Reproduce the listing below exactly, beginning with its first line and ending with the line that holds "ld.build('leading', LEAD, door)"; pictures are not part of the copy.

_ _ _ _ _

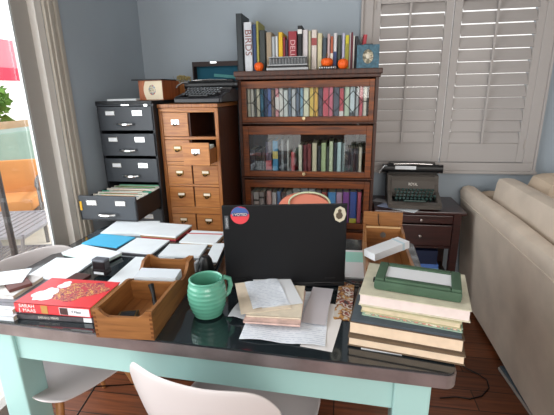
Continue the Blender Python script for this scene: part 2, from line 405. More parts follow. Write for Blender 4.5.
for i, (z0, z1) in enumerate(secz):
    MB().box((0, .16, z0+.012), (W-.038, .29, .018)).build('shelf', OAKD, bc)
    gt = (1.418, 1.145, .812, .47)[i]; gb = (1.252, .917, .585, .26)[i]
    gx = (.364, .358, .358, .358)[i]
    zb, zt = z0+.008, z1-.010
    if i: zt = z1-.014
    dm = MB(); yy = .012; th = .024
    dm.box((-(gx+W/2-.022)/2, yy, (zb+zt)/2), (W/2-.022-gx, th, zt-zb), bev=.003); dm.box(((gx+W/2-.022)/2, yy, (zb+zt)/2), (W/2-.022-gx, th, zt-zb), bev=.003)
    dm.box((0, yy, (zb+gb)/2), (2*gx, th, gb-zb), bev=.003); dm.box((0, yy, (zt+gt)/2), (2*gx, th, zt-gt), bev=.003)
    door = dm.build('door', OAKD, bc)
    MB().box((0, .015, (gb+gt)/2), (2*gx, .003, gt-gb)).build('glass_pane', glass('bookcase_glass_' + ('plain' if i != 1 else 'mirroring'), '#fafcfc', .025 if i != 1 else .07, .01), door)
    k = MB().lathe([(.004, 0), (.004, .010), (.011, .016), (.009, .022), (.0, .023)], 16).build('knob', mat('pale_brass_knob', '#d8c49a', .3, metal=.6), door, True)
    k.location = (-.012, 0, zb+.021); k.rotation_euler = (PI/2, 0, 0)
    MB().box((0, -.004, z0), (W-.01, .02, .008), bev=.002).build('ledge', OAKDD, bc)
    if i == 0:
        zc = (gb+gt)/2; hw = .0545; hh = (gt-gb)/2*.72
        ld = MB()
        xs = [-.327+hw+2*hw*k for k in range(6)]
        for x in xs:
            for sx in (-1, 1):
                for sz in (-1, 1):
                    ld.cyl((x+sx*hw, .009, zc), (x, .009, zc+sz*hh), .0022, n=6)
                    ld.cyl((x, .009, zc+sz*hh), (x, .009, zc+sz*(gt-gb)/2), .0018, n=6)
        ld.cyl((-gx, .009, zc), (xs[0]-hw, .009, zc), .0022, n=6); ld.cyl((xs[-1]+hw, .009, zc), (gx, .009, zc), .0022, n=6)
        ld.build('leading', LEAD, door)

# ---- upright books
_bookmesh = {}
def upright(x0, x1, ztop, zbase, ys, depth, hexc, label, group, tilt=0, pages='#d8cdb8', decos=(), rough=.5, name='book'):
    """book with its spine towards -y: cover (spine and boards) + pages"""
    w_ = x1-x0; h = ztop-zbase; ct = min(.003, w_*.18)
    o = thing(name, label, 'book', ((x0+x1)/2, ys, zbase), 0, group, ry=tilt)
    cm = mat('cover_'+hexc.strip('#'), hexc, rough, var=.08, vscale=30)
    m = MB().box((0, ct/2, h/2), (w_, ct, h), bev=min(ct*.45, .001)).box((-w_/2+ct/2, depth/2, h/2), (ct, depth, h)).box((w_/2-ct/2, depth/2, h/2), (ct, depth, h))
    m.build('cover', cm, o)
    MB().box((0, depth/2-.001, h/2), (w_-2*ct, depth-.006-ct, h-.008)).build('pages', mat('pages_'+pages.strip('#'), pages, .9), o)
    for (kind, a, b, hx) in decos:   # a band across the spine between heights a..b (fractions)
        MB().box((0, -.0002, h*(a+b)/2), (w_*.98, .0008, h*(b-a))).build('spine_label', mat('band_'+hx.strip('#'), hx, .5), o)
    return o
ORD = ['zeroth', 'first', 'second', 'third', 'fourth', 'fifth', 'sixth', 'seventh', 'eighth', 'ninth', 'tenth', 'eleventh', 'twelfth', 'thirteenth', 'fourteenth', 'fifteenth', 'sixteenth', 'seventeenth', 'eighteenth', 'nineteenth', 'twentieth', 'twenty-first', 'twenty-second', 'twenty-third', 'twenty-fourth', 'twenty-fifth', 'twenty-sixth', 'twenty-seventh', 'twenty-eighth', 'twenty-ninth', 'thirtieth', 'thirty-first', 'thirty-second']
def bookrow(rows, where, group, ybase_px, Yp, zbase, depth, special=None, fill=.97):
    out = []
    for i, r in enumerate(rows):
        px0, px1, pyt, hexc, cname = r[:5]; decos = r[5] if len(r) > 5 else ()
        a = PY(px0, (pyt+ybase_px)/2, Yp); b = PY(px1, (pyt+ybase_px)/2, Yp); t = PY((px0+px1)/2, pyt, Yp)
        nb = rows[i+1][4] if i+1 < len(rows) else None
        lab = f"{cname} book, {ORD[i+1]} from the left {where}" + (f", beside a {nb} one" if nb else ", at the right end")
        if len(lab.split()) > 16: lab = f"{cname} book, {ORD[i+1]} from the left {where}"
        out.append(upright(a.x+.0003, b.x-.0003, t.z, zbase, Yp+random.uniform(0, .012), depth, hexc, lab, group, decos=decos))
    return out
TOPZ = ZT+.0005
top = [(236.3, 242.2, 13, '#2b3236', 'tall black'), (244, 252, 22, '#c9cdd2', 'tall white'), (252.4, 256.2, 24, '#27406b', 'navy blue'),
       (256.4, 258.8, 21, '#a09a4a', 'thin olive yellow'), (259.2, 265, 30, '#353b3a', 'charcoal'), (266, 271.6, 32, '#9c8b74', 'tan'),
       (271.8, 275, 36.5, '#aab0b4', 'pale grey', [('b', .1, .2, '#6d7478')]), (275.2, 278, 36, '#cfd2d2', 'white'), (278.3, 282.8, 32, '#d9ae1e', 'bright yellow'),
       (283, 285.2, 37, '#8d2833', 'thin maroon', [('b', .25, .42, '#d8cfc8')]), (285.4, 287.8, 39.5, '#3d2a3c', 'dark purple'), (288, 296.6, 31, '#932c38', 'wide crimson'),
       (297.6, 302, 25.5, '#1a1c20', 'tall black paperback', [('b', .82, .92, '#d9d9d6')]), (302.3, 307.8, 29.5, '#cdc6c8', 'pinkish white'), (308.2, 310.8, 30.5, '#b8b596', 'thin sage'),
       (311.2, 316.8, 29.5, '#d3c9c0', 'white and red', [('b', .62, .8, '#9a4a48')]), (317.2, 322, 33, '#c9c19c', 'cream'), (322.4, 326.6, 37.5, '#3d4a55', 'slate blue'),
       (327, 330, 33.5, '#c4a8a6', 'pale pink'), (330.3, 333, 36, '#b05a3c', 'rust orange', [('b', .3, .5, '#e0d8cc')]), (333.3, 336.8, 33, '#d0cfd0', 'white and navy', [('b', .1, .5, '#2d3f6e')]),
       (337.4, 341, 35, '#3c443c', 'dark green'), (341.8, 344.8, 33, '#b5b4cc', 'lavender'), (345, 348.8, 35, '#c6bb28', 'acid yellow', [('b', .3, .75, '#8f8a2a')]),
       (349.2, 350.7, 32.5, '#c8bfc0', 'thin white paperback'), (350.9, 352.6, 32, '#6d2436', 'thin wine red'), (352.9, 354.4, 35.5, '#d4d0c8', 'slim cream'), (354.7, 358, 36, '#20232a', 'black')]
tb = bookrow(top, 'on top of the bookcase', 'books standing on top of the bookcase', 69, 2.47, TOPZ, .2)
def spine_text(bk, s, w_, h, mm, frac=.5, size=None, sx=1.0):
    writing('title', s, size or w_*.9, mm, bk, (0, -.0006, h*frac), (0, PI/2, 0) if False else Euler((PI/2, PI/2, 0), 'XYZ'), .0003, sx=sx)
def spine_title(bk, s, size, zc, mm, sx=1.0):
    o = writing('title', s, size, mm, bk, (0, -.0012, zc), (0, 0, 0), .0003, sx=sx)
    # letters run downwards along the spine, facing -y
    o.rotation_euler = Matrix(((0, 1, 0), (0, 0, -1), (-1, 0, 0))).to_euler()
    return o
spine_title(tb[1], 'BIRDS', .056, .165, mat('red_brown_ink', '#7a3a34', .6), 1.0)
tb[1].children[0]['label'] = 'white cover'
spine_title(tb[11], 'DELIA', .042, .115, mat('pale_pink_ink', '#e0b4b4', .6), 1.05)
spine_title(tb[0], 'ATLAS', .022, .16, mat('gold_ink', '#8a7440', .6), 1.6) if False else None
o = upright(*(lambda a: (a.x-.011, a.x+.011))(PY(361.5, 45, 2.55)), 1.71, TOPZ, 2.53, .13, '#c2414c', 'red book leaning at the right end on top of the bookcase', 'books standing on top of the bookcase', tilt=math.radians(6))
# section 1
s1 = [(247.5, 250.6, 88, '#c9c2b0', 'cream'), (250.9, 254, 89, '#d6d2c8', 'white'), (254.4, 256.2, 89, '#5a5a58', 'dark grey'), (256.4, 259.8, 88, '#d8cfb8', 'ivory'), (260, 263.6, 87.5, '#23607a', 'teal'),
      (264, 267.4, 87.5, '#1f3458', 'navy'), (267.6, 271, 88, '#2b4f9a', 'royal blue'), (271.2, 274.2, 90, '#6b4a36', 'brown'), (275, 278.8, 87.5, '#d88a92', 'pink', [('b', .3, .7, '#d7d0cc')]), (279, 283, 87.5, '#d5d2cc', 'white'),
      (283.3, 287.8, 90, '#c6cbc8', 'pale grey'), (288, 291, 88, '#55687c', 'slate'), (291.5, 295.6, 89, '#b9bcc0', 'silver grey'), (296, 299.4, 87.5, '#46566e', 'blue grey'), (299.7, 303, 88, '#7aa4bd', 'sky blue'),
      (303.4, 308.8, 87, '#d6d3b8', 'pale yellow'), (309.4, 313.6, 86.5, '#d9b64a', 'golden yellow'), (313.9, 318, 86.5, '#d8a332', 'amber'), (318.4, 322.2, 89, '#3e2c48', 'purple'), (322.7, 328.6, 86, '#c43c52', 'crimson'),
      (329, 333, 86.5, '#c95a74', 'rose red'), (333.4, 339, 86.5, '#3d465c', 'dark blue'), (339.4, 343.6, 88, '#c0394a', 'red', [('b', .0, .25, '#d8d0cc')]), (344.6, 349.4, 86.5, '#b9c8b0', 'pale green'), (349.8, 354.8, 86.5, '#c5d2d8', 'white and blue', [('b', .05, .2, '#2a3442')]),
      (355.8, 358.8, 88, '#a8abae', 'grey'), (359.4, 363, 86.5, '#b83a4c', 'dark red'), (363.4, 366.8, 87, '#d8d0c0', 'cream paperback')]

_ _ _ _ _

**Complete answer:**
Continue the Blender Python script for this scene: part 2, from line 405. More parts follow. Write for Blender 4.5.
for i, (z0, z1) in enumerate(secz):
    MB().box((0, .16, z0+.012), (W-.038, .29, .018)).build('shelf', OAKD, bc)
    gt = (1.418, 1.145, .812, .47)[i]; gb = (1.252, .917, .585, .26)[i]
    gx = (.364, .358, .358, .358)[i]
    zb, zt = z0+.008, z1-.010
    if i: zt = z1-.014
    dm = MB(); yy = .012; th = .024
    dm.box((-(gx+W/2-.022)/2, yy, (zb+zt)/2), (W/2-.022-gx, th, zt-zb), bev=.003); dm.box(((gx+W/2-.022)/2, yy, (zb+zt)/2), (W/2-.022-gx, th, zt-zb), bev=.003)
    dm.box((0, yy, (zb+gb)/2), (2*gx, th, gb-zb), bev=.003); dm.box((0, yy, (zt+gt)/2), (2*gx, th, zt-gt), bev=.003)
    door = dm.build('door', OAKD, bc)
    MB().box((0, .015, (gb+gt)/2), (2*gx, .003, gt-gb)).build('glass_pane', glass('bookcase_glass_' + ('plain' if i != 1 else 'mirroring'), '#fafcfc', .025 if i != 1 else .07, .01), door)
    k = MB().lathe([(.004, 0), (.004, .010), (.011, .016), (.009, .022), (.0, .023)], 16).build('knob', mat('pale_brass_knob', '#d8c49a', .3, metal=.6), door, True)
    k.location = (-.012, 0, zb+.021); k.rotation_euler = (PI/2, 0, 0)
    MB().box((0, -.004, z0), (W-.01, .02, .008), bev=.002).build('ledge', OAKDD, bc)
    if i == 0:
        zc = (gb+gt)/2; hw = .0545; hh = (gt-gb)/2*.72
        ld = MB()
        xs = [-.327+hw+2*hw*k for k in range(6)]
        for x in xs:
            for sx in (-1, 1):
                for sz in (-1, 1):
                    ld.cyl((x+sx*hw, .009, zc), (x, .009, zc+sz*hh), .0022, n=6)
                    ld.cyl((x, .009, zc+sz*hh), (x, .009, zc+sz*(gt-gb)/2), .0018, n=6)
        ld.cyl((-gx, .009, zc), (xs[0]-hw, .009, zc), .0022, n=6); ld.cyl((xs[-1]+hw, .009, zc), (gx, .009, zc), .0022, n=6)
        ld.build('leading', LEAD, door)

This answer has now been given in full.